None of these motors came with a 4 barrel carb, so you will need a friendly inspector to pass the visual inspection unless you keep the 2 barrel carb.
Thanks for the responses and all the info. Im looking for a 79 or so f100,150,250 now so hopefully I can find one. One question that might not be able to be answered here and if not Ill go ask it in the right forum is will there be any issues putting this motor in any of those trucks? I know the F250 I should be fine since it came with that engine available.
I did finally fint the link to TMI thanks. Now as far as putting a 4bbl on is there anything else I have to change other than the intake. Im sure that later on Ill want to put a larger fuel pump on. With putting a 4bbl on will i see better or worse gas mileage?
Its hard to lose fuel mileage with these motors... you almost always gain with performance upgrades.
They can be very potent motors, and you are going the right route with FTE and Tim Meyer.
You don't want to bore them more than .040" over if you can avoid it. You can safely go to .060" over, but towing a heavy trailer won't be an option, it will overheat.
Well hopefully this motor hasn't been bored to far already. But once I get the motor torn apart I will know for sure. So as far as a cam what would I be best to get? As far as the truck I probably will have 33" maybe 35" at most on the tires and a little bit of lift maybe 4". I dont want to go huge with the truck just enough to get me wherever I might want to go. I know I will lose alot of effieciency with the tires but i can scrifice that, Im not looking to get the gas mileage I have in my little focus haha.
A lot of guys on this board have built a combo including: Tim's flat top pistons, 4v intake (Weiand or Edelbrock) 0 timing, roller rockers, Comp 265DEH cam, porting on the exhaust side of the head or going to 4v cleveland heads with the proper 351C manifold and spacers.

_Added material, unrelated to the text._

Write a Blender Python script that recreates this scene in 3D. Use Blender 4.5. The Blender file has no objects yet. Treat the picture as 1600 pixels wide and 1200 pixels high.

I opted to do the porting work on my 2v heads and I've been very pleased with the performance.
There are a lot of options with these motors, but I promise you that it takes a lot more than a cam to build a motor.
Well hopefully this motor hasn't been bored to far already. But once I get the motor torn apart I will know for sure. So as far as a cam what would I be best to get? As far as the truck I probably will have 33" maybe 35" at most on the tires and a little bit of lift maybe 4". I dont want to go huge with the truck just enough to get me wherever I might want to go. I know I will lose alot of effieciency with the tires but i can scrifice that, Im not looking to get the gas mileage I have in my little focus haha.
You need to figure the RPM range your motor will turn when towing at highway speeds. The final drive ratio should allow you to stay at a RPM near the peak torque.
A good dual plane manifold will allow you to have good torque at low RPM and flat out past your cruising RPM. Anything that you can do to increase the intake and exhaust flow will help. Good compression and a moderate cam will also help. Don't over-cam. The cam should be sized for the compression ratio and the fuel used.
I definately like the fact that I get the buid the motor how it is now and don't have to mess around with it while it is in a vehicle. One thing i am going to have to learn how to do is timing and tuning the carb. I always work on fuel injection and imports mostly so this whole carb and timing is relatively new to me. But i guess I will learn as I go and it seems like I can get most of my info from here. Thanks again everyone.